Verhältnis zwischen Ankara und Brüssel angespannt
"Eine derartige Wortwahl bestätigt leider, dass wir uns hier in keine Abhängigkeit mit der Türkei begeben dürfen", sagte Innenminister Wolfgang Sobotka (ÖVP) in einer Aussendung. Er dränge national weiter auf die Sonderverordnung mit einer gesetzlich verankerten Obergrenze für zugelassene Asylwerber um im Falle einer neuerlichen Flüchtlingswelle vorbereitet zu sein. "Keinesfalls werde ich die innere Sicherheit Österreichs von Drohungen des türkischen Präsidenten abhängig machen", meinte Sobotka.
Die EU hatte der Türkei auch zugesagt, nach Erfüllung von 72 Kriterien die Visumpflicht für türkische Staatsbürger aufzuheben. Vor allem eines der Kriterien, die Reformierung der Terrorgesetze, ist ein Streitpunkt zwischen Ankara und Brüssel. Die Türkei weigert sich, diese anzupassen und argumentiert, sie benötige diese zum Kampf gegen den Terrorismus. Die EU dagegen befürchtet, die Türkei könne die Gesetze missbrauchen, um gegen Oppositionelle vorzugehen.

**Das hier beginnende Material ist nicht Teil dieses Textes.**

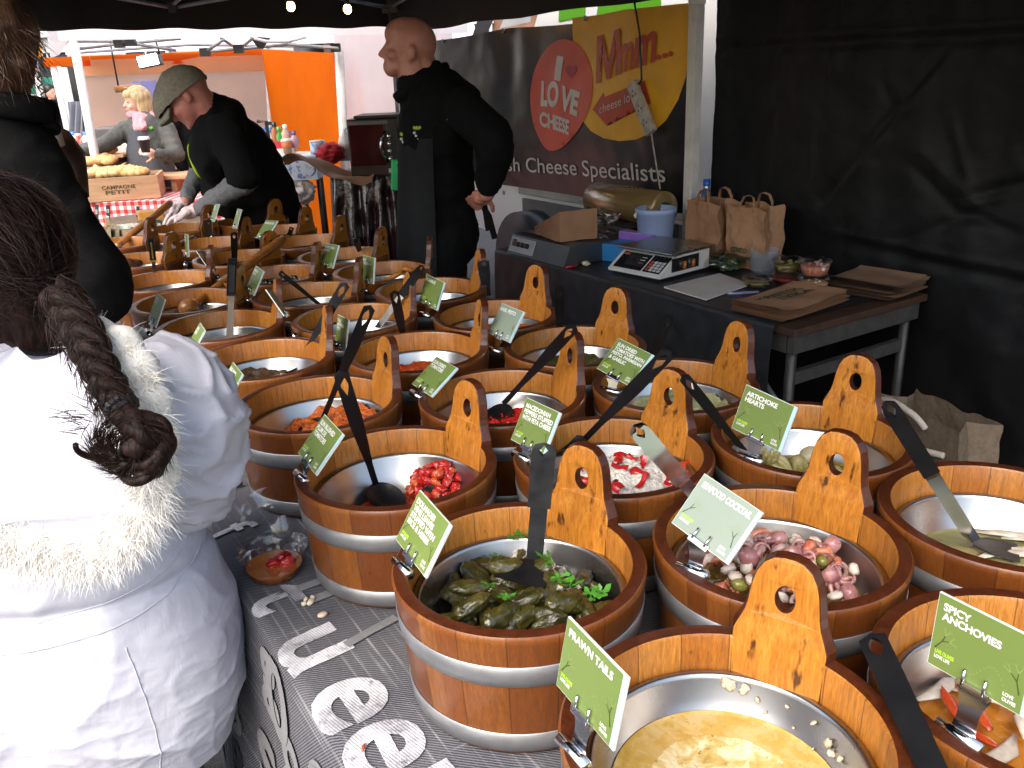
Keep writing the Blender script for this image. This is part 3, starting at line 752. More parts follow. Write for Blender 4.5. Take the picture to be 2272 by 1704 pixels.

Das Verhältnis zwischen Ankara und Brüssel war zuletzt extrem angespannt, vor allem nach der Inhaftierung von Journalisten und kurdischen Oppositionspolitikern nach dem Putschversuch türkischer Militärs vom Juli. Die Türkei geht massiv gegen mutmaßliche Putschisten, aber auch gegen Regierungskritiker vor. Nach Medienangaben sitzen mehr als 36.000 Menschen in Untersuchungshaft. Mehr als 75.000 zivile Staatsbedienstete und Angehörige der Sicherheitskräfte wurden entlassen.